• [Instructions to follow]: Scan the listing below for the word "part" and state how many lines hold it. Write nothing but the number.

• [Dataset content]:
☆ ☆ ☆ ☆ ☆

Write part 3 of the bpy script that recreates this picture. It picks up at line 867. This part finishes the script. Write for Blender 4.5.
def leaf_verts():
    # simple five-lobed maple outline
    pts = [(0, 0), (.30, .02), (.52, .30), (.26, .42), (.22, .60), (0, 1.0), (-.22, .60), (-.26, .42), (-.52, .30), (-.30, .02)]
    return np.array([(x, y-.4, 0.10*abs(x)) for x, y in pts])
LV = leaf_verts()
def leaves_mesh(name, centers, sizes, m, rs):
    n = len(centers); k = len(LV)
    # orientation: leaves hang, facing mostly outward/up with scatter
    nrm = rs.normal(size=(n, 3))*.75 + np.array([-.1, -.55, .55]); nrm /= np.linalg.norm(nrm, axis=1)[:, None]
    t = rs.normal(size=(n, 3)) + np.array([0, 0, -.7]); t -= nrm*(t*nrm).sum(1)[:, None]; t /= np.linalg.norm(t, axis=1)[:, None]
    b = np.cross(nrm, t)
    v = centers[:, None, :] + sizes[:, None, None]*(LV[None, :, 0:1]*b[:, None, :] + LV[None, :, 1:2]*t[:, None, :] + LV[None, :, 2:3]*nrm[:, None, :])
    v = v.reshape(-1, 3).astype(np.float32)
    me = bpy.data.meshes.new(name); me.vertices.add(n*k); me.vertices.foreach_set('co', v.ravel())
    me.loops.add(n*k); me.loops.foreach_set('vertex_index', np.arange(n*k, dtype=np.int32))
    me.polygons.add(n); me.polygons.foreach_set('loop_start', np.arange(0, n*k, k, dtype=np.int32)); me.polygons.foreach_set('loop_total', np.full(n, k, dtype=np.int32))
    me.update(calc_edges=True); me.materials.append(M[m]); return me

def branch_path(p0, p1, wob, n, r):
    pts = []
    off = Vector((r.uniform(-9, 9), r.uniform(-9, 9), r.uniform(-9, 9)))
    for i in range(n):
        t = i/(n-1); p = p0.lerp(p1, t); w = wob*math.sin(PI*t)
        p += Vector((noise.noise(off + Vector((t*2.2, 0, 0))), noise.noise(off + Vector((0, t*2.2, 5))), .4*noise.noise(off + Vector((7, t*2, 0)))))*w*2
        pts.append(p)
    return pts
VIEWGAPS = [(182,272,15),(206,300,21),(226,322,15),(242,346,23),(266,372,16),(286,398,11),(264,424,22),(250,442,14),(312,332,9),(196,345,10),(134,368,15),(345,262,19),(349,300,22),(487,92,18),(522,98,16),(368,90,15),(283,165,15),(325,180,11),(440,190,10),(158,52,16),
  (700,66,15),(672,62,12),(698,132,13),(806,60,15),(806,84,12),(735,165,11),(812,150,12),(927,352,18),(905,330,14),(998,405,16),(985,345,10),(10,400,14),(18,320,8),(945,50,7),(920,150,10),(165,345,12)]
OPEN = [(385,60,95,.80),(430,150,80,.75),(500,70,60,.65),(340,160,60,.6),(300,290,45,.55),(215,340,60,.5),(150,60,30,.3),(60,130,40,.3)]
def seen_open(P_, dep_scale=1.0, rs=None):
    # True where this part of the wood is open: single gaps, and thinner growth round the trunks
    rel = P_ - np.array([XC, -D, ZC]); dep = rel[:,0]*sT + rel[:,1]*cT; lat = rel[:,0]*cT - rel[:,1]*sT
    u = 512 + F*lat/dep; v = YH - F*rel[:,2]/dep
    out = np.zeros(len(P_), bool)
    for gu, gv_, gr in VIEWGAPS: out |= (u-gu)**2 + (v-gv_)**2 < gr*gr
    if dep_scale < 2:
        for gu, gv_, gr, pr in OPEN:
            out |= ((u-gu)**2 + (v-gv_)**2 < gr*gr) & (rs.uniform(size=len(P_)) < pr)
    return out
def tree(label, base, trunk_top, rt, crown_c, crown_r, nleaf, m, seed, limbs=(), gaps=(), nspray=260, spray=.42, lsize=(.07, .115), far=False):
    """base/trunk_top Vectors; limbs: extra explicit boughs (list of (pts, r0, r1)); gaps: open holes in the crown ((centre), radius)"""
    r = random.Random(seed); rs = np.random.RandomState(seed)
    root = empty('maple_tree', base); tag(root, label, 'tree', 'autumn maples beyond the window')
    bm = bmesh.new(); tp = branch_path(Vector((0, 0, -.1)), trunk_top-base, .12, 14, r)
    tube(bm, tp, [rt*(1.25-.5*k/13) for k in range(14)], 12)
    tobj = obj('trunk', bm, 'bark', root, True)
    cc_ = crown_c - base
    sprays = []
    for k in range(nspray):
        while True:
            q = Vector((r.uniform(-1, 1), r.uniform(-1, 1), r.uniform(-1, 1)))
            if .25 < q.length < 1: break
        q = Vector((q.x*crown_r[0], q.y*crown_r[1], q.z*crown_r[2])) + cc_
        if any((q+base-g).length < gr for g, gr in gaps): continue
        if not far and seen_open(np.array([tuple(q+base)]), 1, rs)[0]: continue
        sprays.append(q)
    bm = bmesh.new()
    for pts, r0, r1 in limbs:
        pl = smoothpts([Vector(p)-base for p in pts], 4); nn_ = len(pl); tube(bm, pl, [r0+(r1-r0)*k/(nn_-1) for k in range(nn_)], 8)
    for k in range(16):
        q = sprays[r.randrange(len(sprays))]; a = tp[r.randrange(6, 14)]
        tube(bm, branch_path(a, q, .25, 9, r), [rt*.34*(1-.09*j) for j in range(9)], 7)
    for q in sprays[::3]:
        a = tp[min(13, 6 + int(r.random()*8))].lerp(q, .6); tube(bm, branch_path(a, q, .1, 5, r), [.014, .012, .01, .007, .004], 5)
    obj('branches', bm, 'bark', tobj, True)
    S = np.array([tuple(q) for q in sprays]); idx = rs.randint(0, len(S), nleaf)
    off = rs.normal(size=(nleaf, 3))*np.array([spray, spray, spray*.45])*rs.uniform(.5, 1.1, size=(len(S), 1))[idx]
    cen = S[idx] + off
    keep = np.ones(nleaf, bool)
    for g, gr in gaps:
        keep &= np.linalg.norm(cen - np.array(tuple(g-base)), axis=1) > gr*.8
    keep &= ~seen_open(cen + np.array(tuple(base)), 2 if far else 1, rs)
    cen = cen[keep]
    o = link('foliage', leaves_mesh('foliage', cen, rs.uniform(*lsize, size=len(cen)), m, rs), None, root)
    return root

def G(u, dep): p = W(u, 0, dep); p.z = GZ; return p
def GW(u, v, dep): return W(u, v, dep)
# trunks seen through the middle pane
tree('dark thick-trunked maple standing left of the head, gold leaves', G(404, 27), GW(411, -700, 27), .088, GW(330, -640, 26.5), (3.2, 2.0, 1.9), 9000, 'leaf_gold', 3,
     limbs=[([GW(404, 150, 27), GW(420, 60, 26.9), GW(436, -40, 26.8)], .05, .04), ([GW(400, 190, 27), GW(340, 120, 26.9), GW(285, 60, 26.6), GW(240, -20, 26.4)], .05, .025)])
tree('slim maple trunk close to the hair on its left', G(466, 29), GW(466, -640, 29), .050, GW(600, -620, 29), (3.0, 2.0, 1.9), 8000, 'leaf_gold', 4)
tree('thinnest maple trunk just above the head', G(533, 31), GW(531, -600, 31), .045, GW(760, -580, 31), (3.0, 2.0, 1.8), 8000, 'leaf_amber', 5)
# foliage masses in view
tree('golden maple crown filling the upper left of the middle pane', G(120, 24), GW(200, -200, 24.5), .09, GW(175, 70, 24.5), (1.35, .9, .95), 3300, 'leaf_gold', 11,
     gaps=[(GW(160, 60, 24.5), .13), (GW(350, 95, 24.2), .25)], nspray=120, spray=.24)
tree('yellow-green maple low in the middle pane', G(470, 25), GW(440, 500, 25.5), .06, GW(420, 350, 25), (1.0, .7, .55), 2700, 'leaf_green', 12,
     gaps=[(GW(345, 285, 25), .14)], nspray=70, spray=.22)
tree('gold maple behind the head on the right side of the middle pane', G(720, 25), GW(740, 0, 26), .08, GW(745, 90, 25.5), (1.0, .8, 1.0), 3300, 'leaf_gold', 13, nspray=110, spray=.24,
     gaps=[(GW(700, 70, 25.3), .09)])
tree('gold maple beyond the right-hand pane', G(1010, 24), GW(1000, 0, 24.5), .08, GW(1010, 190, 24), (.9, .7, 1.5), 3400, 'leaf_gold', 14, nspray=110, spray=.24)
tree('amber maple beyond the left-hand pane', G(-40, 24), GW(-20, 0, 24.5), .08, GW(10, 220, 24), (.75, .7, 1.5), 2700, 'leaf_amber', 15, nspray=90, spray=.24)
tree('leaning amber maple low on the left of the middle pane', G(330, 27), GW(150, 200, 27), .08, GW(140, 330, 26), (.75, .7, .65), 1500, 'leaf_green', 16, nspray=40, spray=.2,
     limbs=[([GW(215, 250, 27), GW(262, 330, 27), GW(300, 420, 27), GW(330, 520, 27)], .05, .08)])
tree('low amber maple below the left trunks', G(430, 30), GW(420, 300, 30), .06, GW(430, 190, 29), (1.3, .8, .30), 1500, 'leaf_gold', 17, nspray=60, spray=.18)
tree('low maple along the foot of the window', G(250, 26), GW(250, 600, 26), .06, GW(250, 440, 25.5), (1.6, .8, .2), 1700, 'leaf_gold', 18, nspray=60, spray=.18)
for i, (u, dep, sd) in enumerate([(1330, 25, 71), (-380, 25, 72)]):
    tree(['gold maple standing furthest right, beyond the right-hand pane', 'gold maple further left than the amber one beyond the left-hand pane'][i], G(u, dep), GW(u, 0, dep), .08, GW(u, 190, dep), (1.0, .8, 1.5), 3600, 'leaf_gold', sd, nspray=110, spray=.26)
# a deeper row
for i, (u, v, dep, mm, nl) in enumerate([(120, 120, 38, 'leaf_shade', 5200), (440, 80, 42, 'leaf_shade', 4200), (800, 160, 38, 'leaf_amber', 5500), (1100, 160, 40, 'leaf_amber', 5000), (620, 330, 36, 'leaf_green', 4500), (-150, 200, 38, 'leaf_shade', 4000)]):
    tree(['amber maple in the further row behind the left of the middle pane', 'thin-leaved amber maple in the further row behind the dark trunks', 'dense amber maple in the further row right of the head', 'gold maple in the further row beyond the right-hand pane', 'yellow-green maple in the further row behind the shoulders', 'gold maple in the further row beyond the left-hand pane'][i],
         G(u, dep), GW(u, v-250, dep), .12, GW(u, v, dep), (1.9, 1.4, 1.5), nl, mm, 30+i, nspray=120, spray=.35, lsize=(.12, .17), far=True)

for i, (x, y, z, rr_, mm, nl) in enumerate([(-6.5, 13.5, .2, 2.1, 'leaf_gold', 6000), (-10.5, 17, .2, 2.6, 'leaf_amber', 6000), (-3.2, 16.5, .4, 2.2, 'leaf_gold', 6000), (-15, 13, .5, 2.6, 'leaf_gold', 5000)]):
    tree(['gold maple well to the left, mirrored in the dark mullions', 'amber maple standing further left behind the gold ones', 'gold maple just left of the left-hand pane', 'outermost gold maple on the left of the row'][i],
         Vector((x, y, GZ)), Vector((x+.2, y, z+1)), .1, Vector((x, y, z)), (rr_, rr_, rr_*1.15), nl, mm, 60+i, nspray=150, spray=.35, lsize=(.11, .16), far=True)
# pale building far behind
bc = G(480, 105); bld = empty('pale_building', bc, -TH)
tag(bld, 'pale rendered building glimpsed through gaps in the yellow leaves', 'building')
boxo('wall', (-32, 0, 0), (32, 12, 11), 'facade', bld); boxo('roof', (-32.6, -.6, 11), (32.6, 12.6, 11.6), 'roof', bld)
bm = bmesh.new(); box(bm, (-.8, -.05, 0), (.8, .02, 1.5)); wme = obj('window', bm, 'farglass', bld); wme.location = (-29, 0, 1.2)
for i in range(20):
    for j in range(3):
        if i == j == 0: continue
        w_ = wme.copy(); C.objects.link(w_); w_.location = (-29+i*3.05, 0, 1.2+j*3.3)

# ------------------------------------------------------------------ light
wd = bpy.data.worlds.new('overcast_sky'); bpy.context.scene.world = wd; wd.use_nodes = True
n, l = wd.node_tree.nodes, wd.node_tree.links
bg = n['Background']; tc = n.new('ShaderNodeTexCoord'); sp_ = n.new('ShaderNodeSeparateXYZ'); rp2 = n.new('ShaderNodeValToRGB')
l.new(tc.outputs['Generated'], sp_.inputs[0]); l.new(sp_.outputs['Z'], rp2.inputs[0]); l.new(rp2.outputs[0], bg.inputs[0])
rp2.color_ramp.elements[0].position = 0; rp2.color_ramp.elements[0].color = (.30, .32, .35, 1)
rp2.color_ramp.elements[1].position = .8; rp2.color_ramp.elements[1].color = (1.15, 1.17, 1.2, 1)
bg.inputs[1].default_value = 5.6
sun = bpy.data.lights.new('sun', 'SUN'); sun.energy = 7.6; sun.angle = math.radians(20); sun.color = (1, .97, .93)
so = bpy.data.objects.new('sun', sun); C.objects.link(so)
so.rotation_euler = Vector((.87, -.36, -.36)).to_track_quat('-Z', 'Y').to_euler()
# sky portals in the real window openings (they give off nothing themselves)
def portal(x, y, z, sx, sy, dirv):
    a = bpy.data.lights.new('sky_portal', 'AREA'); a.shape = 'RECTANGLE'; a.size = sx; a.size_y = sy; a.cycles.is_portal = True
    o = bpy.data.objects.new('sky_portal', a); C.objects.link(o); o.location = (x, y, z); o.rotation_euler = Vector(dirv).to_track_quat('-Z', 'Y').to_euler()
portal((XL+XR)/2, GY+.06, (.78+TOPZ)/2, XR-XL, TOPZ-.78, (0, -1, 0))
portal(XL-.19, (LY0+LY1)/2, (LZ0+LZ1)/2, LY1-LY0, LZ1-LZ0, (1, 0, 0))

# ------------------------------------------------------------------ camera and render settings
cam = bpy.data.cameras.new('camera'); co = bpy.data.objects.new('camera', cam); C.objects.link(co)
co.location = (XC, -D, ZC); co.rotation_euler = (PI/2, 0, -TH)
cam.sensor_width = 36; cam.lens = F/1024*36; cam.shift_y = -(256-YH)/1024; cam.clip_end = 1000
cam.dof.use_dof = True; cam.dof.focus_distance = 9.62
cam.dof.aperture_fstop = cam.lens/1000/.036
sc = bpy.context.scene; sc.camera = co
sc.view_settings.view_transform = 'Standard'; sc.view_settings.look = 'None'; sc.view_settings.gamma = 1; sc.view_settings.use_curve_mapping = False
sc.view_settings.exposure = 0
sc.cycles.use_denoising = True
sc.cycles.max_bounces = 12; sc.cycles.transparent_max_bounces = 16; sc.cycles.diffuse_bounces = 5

☆ ☆ ☆ ☆ ☆

• [Solution for this task]: 2